I looked over all the text I can find, including the slau423a.pdf and http://www.ti.com/lit/an/slaa522a/slaa522a.pdf, but still cannot understand the difference when each would be triggered, or are they triggered at the same time?  I have been looking for the answer for days now.

  • TXIFG is set whenever the TXBUF is empty. When you write to TXBUF, its content is sooner or later moved to the output shift register. TXBUF is empty again, TXIFG is set and you can write the next byte to TXBUF while the previous one is still being sent. This allows continuous transfer and maximum throughput (double buffering). TXCPTIFG is set, when the output shift register is empty too, so the last byte you wrote to TXBUF has been sent, including the appended stop bit. So TXCPTIFG is set when the transfer is actually completed adn the eUSCI TX part goes to idle state.

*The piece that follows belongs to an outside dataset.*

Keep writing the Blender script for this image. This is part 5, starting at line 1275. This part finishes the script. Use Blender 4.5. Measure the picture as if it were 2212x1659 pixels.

    If implementing half-duplex protocols such as RS485, this is vital. Also, if you want to go into LPM and need confirmation that the USCI clock is no longer needed. Or that you can release a chip select signal.

    So the one tells you that you can stuff one more byte into the output queue, the other tells you that everything has been sent. About 10 bit times later.

  •  Your description is confirmed by slau367m.pdf, thanks.  The documentation is silent about resetting TXCPTIFG?  Please confirm that both TXCPTIFG and UCTXIFG is reset when TxBuf is written to?

  • That is correct ctm, UCTXCPTIFG operates in the same manner as UCTXIFG except that it waits until the entire byte has been shifted out (transmitted) including the STOP bit. It obviously takes more time for this to occur and because of the USCI42 errata (UCTXCPTIFG asserted after each byte regardless) most applications prefer to use UCTXIFG instead.

    Regards,
    Ryan
  • that is how it is supposed to work. Unfortunatly it is broken. At least in the eUSCI modules I've looked at included the eUSCI on the MSP432. There is an errata for this bug, USCI42.

    The problem is the logic doesn't look at the state of the TXBUF and sets TXCPTIFG whenever it sends a stop bit. Which isn't what you want.

    So one needs to look at the errata for which ever chip you are using to see if the eUSCI implemented has the bug.